I think its ironic that at Chernobyl its practically become a nature reserve given mankind stays well away.
What's your source on that Andy?
It's also interesting to not that a large proportion of those who oppose nuclear power have no qualms about going to a tanning bed.
That much is true, but it's an argument that is far too easy for anti nuclear individuals to state- and is entirely irrelevant. How safe something is depends on there being a pathway to a sensitive receptor, and to arrive at that receptor in a form/concentration that can do harm.
These are fundamental principles that will be tested and significantly challenged with rigour through the planning process. If there is a demonstrable issue/or even a material element of doubt, the proposal would be refused.
Even if there is some element of residual risk, let us not forget that tens of thousands of individuals die every year through the direct effects of fossil fuel consumption. This figure will climb to hundreds of thousands and beyond over the next 20 or so years when food belts shift, pressures on finite food and fuel resources increase, and we enter the age of the resource refugee...
I think its ironic that at Chernobyl its practically become a nature reserve given mankind stays well away.
More a freak show where animals have very short lives & die in agony.
...actually, humans are moving back into Chernobyl, as radiation levels have dropped to the level of Cornwall!
How about the pro-nuclear offering their back gardens as nuclear waste dumps instead of praising it & turning a blind eye when the waste is buried in other folk's back yard.

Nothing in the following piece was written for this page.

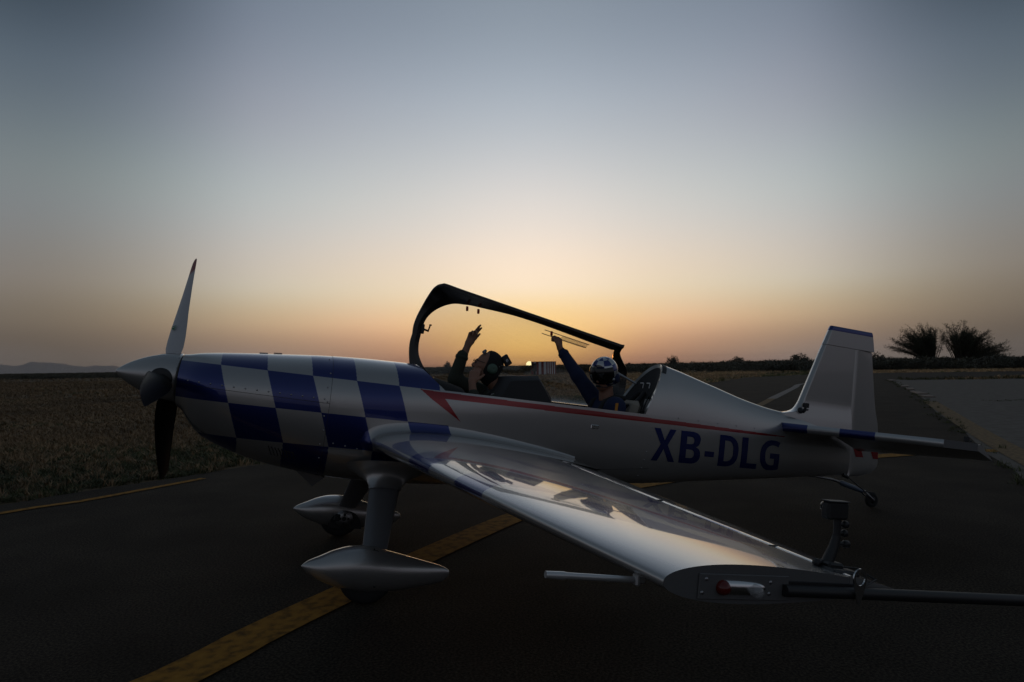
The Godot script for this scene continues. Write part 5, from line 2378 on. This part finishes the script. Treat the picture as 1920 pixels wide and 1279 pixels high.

What's a tanning bed ?.............when you wake up are you transformed into leather ?![]()
Funnily enough I have a mate who went there on a coach trip - really - when he went to watch a football match between Ukraine and Scotland (obviously in the Ukraine). Have you ever been to Cornwall - family from there (just think Clampetts) and if they don't prove its unhealthy then there no proof to be found![]()
I used to moor a cruising catamaran in Cornwall, just across the Tamar from Plymouth. And there were some really strange small villages and inhabitants there, to be sure. I kept expecting to hear a banjo and guitar duette......................
The last time I was in cornwall they seemed to be local food fanatics; I guess they want to keep all that valuable radiation to themselves.
Not according to the film I saw... I'll see if I can find the link.
No problem, I'd rather have that buried near me than any more million pound )$(%*$( windmills that don't work stuck on a hill near me. We all want to flick a switch and have light, push a button and come on here etc, the waste has to go somewhere; they picked the Dales so I won't be signing the petition as it would be hypocritical of me to do so.
I think it ought to be stored in the biggest population centres, where most energy is used, because that way they'd make damned certain to do it right.
Otherwise it's, " out of sight, out of mind", and they get sloppy about it.
M
Also anything that's been near a reactor is considered nuclear waste the desk's, office chairs, computers vending machines etc.